A inequality involving $L^p$ norm and $L^1$ norm.

Question

Prove \begin{equation} \lVert f\rVert_p\leq \sup_{\lVert g\rVert_q =1}\lVert fg\rVert_1 , \end{equation}where \begin{equation} \dfrac {1} {p} +\dfrac {1} {q}=1.\end{equation}

Answer 1

When $1\leq p< \infty$, Hölder gives the reverse inequality. Which is therefore an equality, where the sup turns out to be a a max. That's the isometric embedding of $L^p$ into $(L^q)^*$. It is always surjective when $1<p<\infty$. For $p=\infty$, if the measure is $\sigma$-finite, this still yields an isometry between $L^\infty$ and $(L^1)^*$.

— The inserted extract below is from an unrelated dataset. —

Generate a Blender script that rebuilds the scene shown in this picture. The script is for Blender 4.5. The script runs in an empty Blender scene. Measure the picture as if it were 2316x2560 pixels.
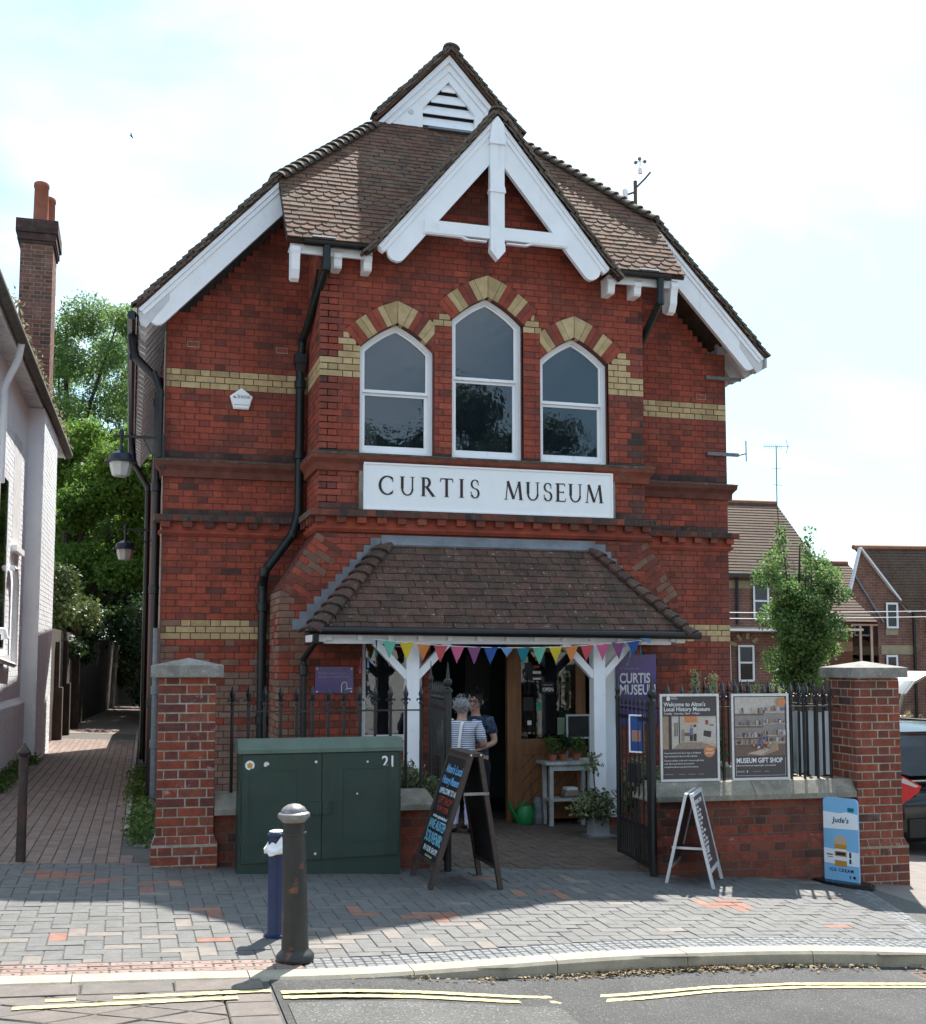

So to get that inequality (assuming of course $\|f\|_p>0$), you need to take the right $g$. Try something based on $f$.

For $p=1$, just take $g=1$. For $1< p<\infty$, take $$g=\frac{f^{p-1}}{\|f\|_p^{p-1}}.$$ For $p=\infty$, take a measurable set $A$ of positive measure on which $|f(x)|\geq (1-\epsilon) \|f\|_\infty$. Then set $$g=\frac{1_A}{\mu(A)}$$ to get that the rhs is $\geq (1-\epsilon) \|f\|_\infty$ for every $\epsilon>0$.